Produce an exact copy of all the data below, dropping every image.

(Scene modeling code data)
***

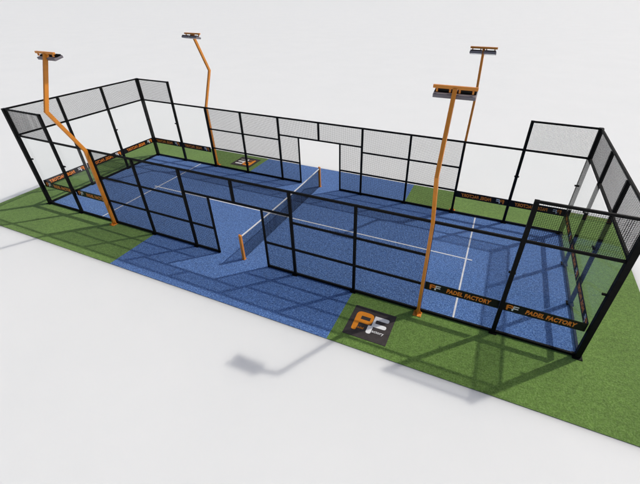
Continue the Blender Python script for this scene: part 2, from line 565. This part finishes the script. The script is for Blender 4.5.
# ------------------------------------------------------------------ light
to_sun = Vector((0.58, 0.565, 1.0)).normalized()
elev = math.asin(to_sun.z); azim = math.atan2(to_sun.x, to_sun.y)
world = bpy.data.worlds.new('World'); scene.world = world
world.use_nodes = True
wn = world.node_tree
sky = wn.nodes.new('ShaderNodeTexSky')
sky.sky_type = 'NISHITA'; sky.sun_disc = False
sky.air_density = 1.0; sky.dust_density = 4.0; sky.ozone_density = 0.6
sky.sun_elevation = elev; sky.sun_rotation = azim
wn.links.new(sky.outputs[0], wn.nodes['Background'].inputs['Color'])
wn.nodes['Background'].inputs['Strength'].default_value = 0.098
sun = bpy.data.lights.new('sun', 'SUN')
sun.energy = 2.3; sun.angle = R(1.0); sun.color = (1.0, 0.945, 0.86)
so = bpy.data.objects.new('sun', sun); COL.objects.link(so)
so.rotation_euler = to_sun.to_track_quat('Z', 'Y').to_euler(); so.location = to_sun * 40

# ------------------------------------------------------------------ camera
cam = bpy.data.cameras.new('camera'); co = bpy.data.objects.new('camera', cam)
COL.objects.link(co); scene.camera = co
right = Vector((0.918973503, 0.394318598, -0.000737532))
down = Vector((0.217167077, -0.507674993, -0.83372931))
fwd = Vector((-0.329129399, 0.766014977, -0.552172884))
rot = Matrix((right, -down, -fwd)).transposed()
co.matrix_world = Matrix.Translation((6.82232, -10.719883, 7.623961)) @ rot.to_4x4()
cam.sensor_fit = 'HORIZONTAL'; cam.sensor_width = 36
cam.lens = 36 * math.exp(5.89492091) / 640
cam.shift_x = (320 - 338.38653) / 640
cam.shift_y = (231.254264 - 242) / 640
cam.clip_start = 0.1; cam.clip_end = 6000

# ------------------------------------------------------------------ render
scene.render.engine = 'CYCLES'
scene.view_settings.view_transform = 'Standard'
scene.view_settings.look = 'None'
scene.view_settings.exposure = 0.0
scene.view_settings.gamma = 1.0
cy = scene.cycles
cy.use_denoising = True; cy.denoiser = 'OPENIMAGEDENOISE'; cy.denoising_input_passes = 'RGB_ALBEDO_NORMAL'; cy.denoising_prefilter = 'ACCURATE'
cy.max_bounces = 8; cy.transparent_max_bounces = 24
cy.sample_clamp_indirect = 6
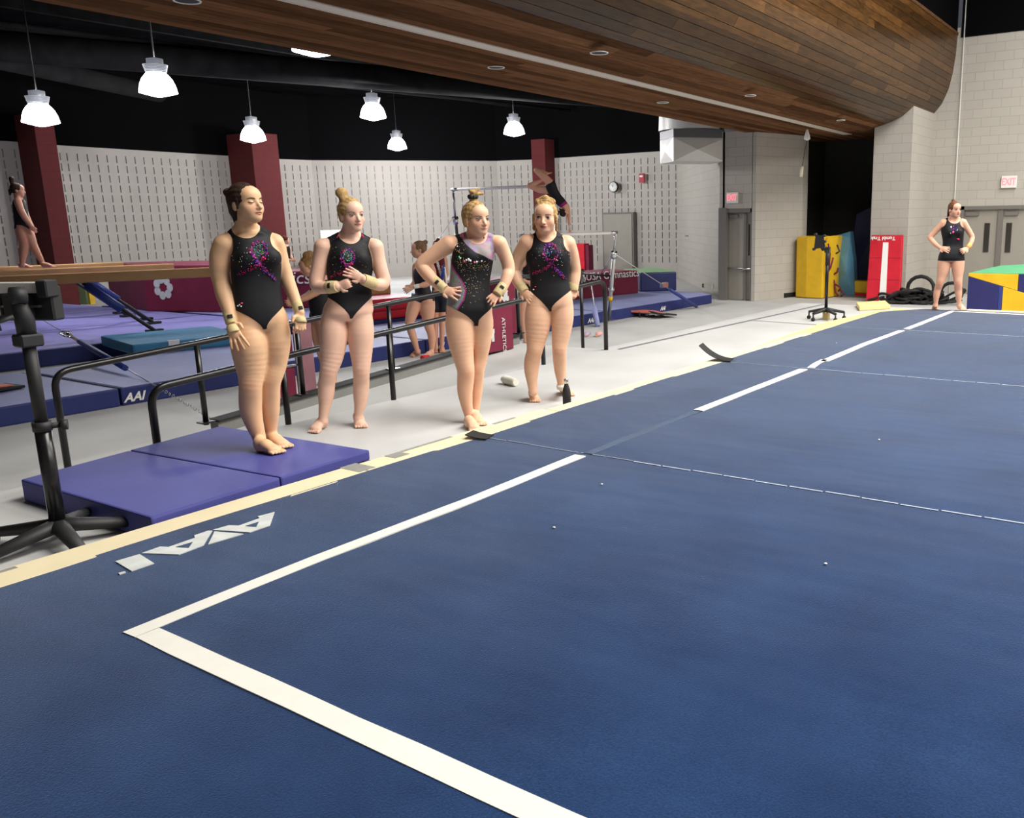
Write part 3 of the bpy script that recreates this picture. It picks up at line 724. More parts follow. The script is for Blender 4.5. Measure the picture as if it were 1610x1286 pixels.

***

SOLUTION TO THE EXERCISE:
Continue the Blender Python script for this scene: part 2, from line 565. This part finishes the script. The script is for Blender 4.5.
# ------------------------------------------------------------------ light
to_sun = Vector((0.58, 0.565, 1.0)).normalized()
elev = math.asin(to_sun.z); azim = math.atan2(to_sun.x, to_sun.y)
world = bpy.data.worlds.new('World'); scene.world = world
world.use_nodes = True
wn = world.node_tree
sky = wn.nodes.new('ShaderNodeTexSky')
sky.sky_type = 'NISHITA'; sky.sun_disc = False
sky.air_density = 1.0; sky.dust_density = 4.0; sky.ozone_density = 0.6
sky.sun_elevation = elev; sky.sun_rotation = azim
wn.links.new(sky.outputs[0], wn.nodes['Background'].inputs['Color'])
wn.nodes['Background'].inputs['Strength'].default_value = 0.098
sun = bpy.data.lights.new('sun', 'SUN')
sun.energy = 2.3; sun.angle = R(1.0); sun.color = (1.0, 0.945, 0.86)
so = bpy.data.objects.new('sun', sun); COL.objects.link(so)
so.rotation_euler = to_sun.to_track_quat('Z', 'Y').to_euler(); so.location = to_sun * 40

# ------------------------------------------------------------------ camera
cam = bpy.data.cameras.new('camera'); co = bpy.data.objects.new('camera', cam)
COL.objects.link(co); scene.camera = co
right = Vector((0.918973503, 0.394318598, -0.000737532))
down = Vector((0.217167077, -0.507674993, -0.83372931))
fwd = Vector((-0.329129399, 0.766014977, -0.552172884))
rot = Matrix((right, -down, -fwd)).transposed()
co.matrix_world = Matrix.Translation((6.82232, -10.719883, 7.623961)) @ rot.to_4x4()
cam.sensor_fit = 'HORIZONTAL'; cam.sensor_width = 36
cam.lens = 36 * math.exp(5.89492091) / 640
cam.shift_x = (320 - 338.38653) / 640
cam.shift_y = (231.254264 - 242) / 640
cam.clip_start = 0.1; cam.clip_end = 6000

# ------------------------------------------------------------------ render
scene.render.engine = 'CYCLES'
scene.view_settings.view_transform = 'Standard'
scene.view_settings.look = 'None'
scene.view_settings.exposure = 0.0
scene.view_settings.gamma = 1.0
cy = scene.cycles
cy.use_denoising = True; cy.denoiser = 'OPENIMAGEDENOISE'; cy.denoising_input_passes = 'RGB_ALBEDO_NORMAL'; cy.denoising_prefilter = 'ACCURATE'
cy.max_bounces = 8; cy.transparent_max_bounces = 24
cy.sample_clamp_indirect = 6
Write part 3 of the bpy script that recreates this picture. It picks up at line 724. More parts follow. The script is for Blender 4.5. Measure the picture as if it were 1610x1286 pixels.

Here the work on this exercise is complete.